Koty możecie ratować niczym rycerz na białym koniu. Takie, owakie – rude, czarne. Możecie też oczywiście je głaskać. A jak już poradzicie sobie z głównym wątkiem fabularnym, wpakujecie mruczka do plecaka i będziecie mogli chodzić z nim na spacery, pacyfikować zbirów, robić fikołki w powietrzu, chodzić po ścianach, jeździć na dachach policyjnych samochodów. I on Was nie opuści. A jego miauczenie w trakcie skradania wcale Was nie zdradzi.
Nie wypadnie też z plecaka, bo to Spider-Cat – grawitacja go nie dotyczy. Będzie pilnować własnego interesu i jak na prawdziwego słodziaka przystało – myć sobie pyszczek albo łapać spadające płatki śniegu. Czasem też pacnie Was po głowie z czułością. A niech Was ktoś spróbuje zaatakować, to nawet da intruzowi w ryj. Kot zagwarantuje Wam również przestrzeń – po eksploracji pełnej wrażeń zniknie, byście mieli trochę czasu tylko dla siebie. Tak dla równowagi. Czy to nie towarzysz idealny?!
Gier stanowiących argument na korzyść kotów względem związków z ludźmi na pewno znaleźlibyście więcej – ja jednak wybrałam dwie powyższe, ponieważ zostały wydane niedawno, obecność kotów jest w nich wyraźna, no i spędziłam z nimi przełom 2020/2021. Zapytacie, co z The Medium – ano Marianna nie wikła się w żadną relację romantyczną, nie spełnia więc wymogów formalnych, by znaleźć się w tym zestawieniu.
Wniosek jest zatem prosty: koty są najlepsze i wygrywają dzisiejszy konkurs, który sama sobie ogłosiłam! Na wypadek, gdyby część z Was nadal miała wątpliwości, to Wam to rozrysuję.

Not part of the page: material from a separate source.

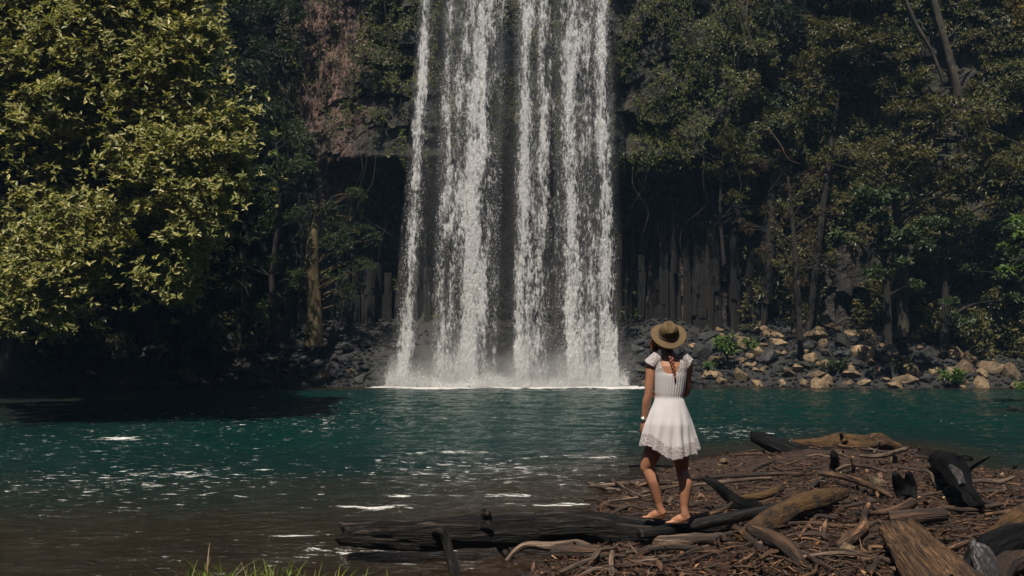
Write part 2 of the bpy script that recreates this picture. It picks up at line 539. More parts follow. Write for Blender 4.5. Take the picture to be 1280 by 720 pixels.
SPIT = [tuple(G(px, py, 0.03)[:2]) for px, py in
        [(655, 722), (690, 698), (742, 652), (762, 622), (812, 598), (850, 580), (930, 568), (985, 562), (1060, 552), (1125, 556), (1165, 578), (1195, 598), (1290, 602)]]
SPIT += [(9.5, 10.5), (14, 10.5), (14, -4), (0.2, -4), (0.2, 6.0)]
FAR = 30.6

def shore_y(x):
    return FAR + 0.35 * np.sin(x * 0.35 + 1) + 0.5 * (vn(x * 0.5, 3.0, 0, 4) - 0.5) - 3.0 * sstep(11, 22, -x) - 0.9 * sstep(9, 20, x)

def hgt(x, y):
    x = np.asarray(x, float); y = np.asarray(y, float)
    x, y = np.broadcast_arrays(x, y)
    d = poly_dist(x, y, SPIT)
    bed = -1.6 * (1 - np.exp(-np.maximum(-d, 0) / 5.5)) - 0.03 - 0.10 * sstep(0, 0.5, -d)
    land = 0.03 + 0.20 * (1 - np.exp(-np.maximum(d, 0) / 0.9)) + 0.05 * np.clip(x - 2, 0, 6) * sstep(0, 2, d)
    h = np.where(d > 0, land, bed)
    # near bank, under the camera
    near = 0.36 + 0.06 * (fbm(x, y, 0, 9) - 0.5)
    e = 5.35 + 0.1 * np.sin(x * 2.1)
    h = np.maximum(h, near - 1.9 * np.clip(y - e, 0, 10))
    # far banks
    sy = shore_y(x)
    rise = np.clip(y - sy, -4, 60)
    side = np.clip(np.abs(x) - 20.5, -4, 60)
    far = np.minimum(np.where(rise > 0, 0.55 * rise, 0.4 * rise), 4.0)
    sd = np.minimum(np.where(side > 0, 0.6 * side, 0.4 * side), 5.0)
    h = np.maximum(h, np.maximum(far, sd))
    amp = np.where(h > 0, 0.09, 0.05)
    h = h + amp * (fbm(x * 1.7, y * 1.7, 0, 21) - 0.5) * sstep(-0.5, 0.1, h)
    h = h + 0.05 * (fbm(x * 7, y * 7, 0, 5, 3) - 0.5) * sstep(0, 0.1, h)
    return h

def axis(parts):
    return np.unique(np.concatenate([np.linspace(a, b, n) for a, b, n in parts]))
gx = axis([(-400, -60, 12), (-60, -22, 30), (-22, -2, 90), (-2, 9, 280), (9, 22, 60), (22, 60, 30), (60, 400, 12)])
gy = axis([(-400, -10, 20), (-10, 5, 30), (5, 14.5, 240), (14.5, 29, 60), (29, 38, 60), (38, 60, 14), (60, 500, 16)])
XX, YY = np.meshgrid(gx, gy)
ZZ = hgt(XX, YY)
def grid_faces(ny, nx):
    i, j = np.meshgrid(np.arange(ny - 1), np.arange(nx - 1), indexing='ij')
    a = i * nx + j
    return np.stack([a, a + 1, a + nx + 1, a + nx], -1).reshape(-1, 4)
me = mesh_np('ground', np.stack([XX, YY, ZZ], -1).reshape(-1, 3), grid_faces(len(gy), len(gx)), M['soil'], True,
             {'wet': sstep(0.06, -0.03, ZZ).ravel(), 'scree': sstep(27, 29, YY).ravel()})
tag(link('ground', me), kind='structure', label='brown leaf covered shore and muddy pool bed')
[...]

Koty w grach | Związki w grach | |
Brak dramy | 1 | 0 |
Słodki pyszczek | 1 | 0 |
Słodkie łapki | 1 | 0 |
Nie zawodzą | 1 | 0 |
Można głaskać | 1 | 0 |
Brak rutyny | 1 | 0 |
Suma | 6 | 0 |
I rest my case.
O AUTORCE
Nie będę tego ukrywać: uznaję wyższość kotów nie tylko nad związkami, ale i nad psami. Ewidentny wzrost obecności kotów w grach uważam więc za najlepsze, co przytrafiło się gamingowi od czasów The Sims 2 – to oczywiste. Interesują mnie tylko koty. Tylko łapki. Tylko pyszczki.